▸ **Aim of the task**
Reproduce the following material exactly, including every line.
--- Collected material ---
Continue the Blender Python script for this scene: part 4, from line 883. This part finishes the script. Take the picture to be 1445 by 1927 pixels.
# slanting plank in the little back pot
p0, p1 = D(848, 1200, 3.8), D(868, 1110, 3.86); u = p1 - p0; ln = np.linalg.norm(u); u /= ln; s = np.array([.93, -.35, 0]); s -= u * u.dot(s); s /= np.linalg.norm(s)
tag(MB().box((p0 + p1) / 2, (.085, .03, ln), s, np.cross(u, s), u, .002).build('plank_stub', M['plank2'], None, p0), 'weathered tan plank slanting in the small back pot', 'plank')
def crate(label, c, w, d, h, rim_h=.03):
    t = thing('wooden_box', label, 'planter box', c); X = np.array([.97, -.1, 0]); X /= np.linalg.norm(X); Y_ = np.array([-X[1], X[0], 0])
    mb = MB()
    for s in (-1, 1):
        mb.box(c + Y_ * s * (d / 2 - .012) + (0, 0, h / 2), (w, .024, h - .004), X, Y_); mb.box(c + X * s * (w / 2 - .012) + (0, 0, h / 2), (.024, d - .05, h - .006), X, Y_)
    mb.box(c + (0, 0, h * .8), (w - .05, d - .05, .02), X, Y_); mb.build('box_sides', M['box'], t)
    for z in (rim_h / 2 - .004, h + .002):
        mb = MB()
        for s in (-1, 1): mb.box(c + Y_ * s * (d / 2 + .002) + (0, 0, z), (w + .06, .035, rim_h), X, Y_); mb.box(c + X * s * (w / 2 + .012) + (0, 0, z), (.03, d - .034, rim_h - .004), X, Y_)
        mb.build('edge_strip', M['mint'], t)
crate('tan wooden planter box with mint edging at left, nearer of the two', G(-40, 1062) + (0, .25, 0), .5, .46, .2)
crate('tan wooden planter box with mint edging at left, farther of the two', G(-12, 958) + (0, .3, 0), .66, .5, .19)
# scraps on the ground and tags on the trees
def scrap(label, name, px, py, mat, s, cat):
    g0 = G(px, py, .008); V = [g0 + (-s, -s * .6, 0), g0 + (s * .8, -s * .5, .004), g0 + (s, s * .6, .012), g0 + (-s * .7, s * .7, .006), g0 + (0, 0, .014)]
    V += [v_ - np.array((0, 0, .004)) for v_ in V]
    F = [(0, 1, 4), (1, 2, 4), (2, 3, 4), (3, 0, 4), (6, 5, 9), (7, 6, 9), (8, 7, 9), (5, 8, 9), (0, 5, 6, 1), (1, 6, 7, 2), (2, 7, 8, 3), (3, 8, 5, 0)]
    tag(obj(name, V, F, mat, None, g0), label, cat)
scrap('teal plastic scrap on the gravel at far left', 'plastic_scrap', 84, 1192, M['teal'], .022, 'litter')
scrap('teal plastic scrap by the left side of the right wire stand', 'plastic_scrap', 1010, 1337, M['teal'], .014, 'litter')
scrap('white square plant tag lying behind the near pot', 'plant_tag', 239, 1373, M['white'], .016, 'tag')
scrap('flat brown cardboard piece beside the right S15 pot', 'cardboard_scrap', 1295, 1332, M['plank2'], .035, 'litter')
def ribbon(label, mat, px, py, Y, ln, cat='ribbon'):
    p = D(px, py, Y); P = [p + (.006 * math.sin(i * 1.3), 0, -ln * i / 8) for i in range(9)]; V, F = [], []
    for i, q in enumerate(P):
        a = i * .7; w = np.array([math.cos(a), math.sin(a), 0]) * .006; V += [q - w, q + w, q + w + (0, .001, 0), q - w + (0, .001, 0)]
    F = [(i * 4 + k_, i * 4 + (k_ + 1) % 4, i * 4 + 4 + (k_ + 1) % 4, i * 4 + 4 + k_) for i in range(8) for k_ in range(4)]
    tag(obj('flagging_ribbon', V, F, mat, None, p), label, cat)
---
▸ **Solution to this task**
Continue the Blender Python script for this scene: part 4, from line 883. This part finishes the script. Take the picture to be 1445 by 1927 pixels.
# slanting plank in the little back pot
p0, p1 = D(848, 1200, 3.8), D(868, 1110, 3.86); u = p1 - p0; ln = np.linalg.norm(u); u /= ln; s = np.array([.93, -.35, 0]); s -= u * u.dot(s); s /= np.linalg.norm(s)
tag(MB().box((p0 + p1) / 2, (.085, .03, ln), s, np.cross(u, s), u, .002).build('plank_stub', M['plank2'], None, p0), 'weathered tan plank slanting in the small back pot', 'plank')
def crate(label, c, w, d, h, rim_h=.03):
    t = thing('wooden_box', label, 'planter box', c); X = np.array([.97, -.1, 0]); X /= np.linalg.norm(X); Y_ = np.array([-X[1], X[0], 0])
    mb = MB()
    for s in (-1, 1):
        mb.box(c + Y_ * s * (d / 2 - .012) + (0, 0, h / 2), (w, .024, h - .004), X, Y_); mb.box(c + X * s * (w / 2 - .012) + (0, 0, h / 2), (.024, d - .05, h - .006), X, Y_)
    mb.box(c + (0, 0, h * .8), (w - .05, d - .05, .02), X, Y_); mb.build('box_sides', M['box'], t)
    for z in (rim_h / 2 - .004, h + .002):
        mb = MB()
        for s in (-1, 1): mb.box(c + Y_ * s * (d / 2 + .002) + (0, 0, z), (w + .06, .035, rim_h), X, Y_); mb.box(c + X * s * (w / 2 + .012) + (0, 0, z), (.03, d - .034, rim_h - .004), X, Y_)
        mb.build('edge_strip', M['mint'], t)
crate('tan wooden planter box with mint edging at left, nearer of the two', G(-40, 1062) + (0, .25, 0), .5, .46, .2)
crate('tan wooden planter box with mint edging at left, farther of the two', G(-12, 958) + (0, .3, 0), .66, .5, .19)
# scraps on the ground and tags on the trees
def scrap(label, name, px, py, mat, s, cat):
    g0 = G(px, py, .008); V = [g0 + (-s, -s * .6, 0), g0 + (s * .8, -s * .5, .004), g0 + (s, s * .6, .012), g0 + (-s * .7, s * .7, .006), g0 + (0, 0, .014)]
    V += [v_ - np.array((0, 0, .004)) for v_ in V]
    F = [(0, 1, 4), (1, 2, 4), (2, 3, 4), (3, 0, 4), (6, 5, 9), (7, 6, 9), (8, 7, 9), (5, 8, 9), (0, 5, 6, 1), (1, 6, 7, 2), (2, 7, 8, 3), (3, 8, 5, 0)]
    tag(obj(name, V, F, mat, None, g0), label, cat)
scrap('teal plastic scrap on the gravel at far left', 'plastic_scrap', 84, 1192, M['teal'], .022, 'litter')
scrap('teal plastic scrap by the left side of the right wire stand', 'plastic_scrap', 1010, 1337, M['teal'], .014, 'litter')
scrap('white square plant tag lying behind the near pot', 'plant_tag', 239, 1373, M['white'], .016, 'tag')
scrap('flat brown cardboard piece beside the right S15 pot', 'cardboard_scrap', 1295, 1332, M['plank2'], .035, 'litter')
def ribbon(label, mat, px, py, Y, ln, cat='ribbon'):
    p = D(px, py, Y); P = [p + (.006 * math.sin(i * 1.3), 0, -ln * i / 8) for i in range(9)]; V, F = [], []
    for i, q in enumerate(P):
        a = i * .7; w = np.array([math.cos(a), math.sin(a), 0]) * .006; V += [q - w, q + w, q + w + (0, .001, 0), q - w + (0, .001, 0)]
    F = [(i * 4 + k_, i * 4 + (k_ + 1) % 4, i * 4 + 4 + (k_ + 1) % 4, i * 4 + 4 + k_) for i in range(8) for k_ in range(4)]
    tag(obj('flagging_ribbon', V, F, mat, None, p), label, cat)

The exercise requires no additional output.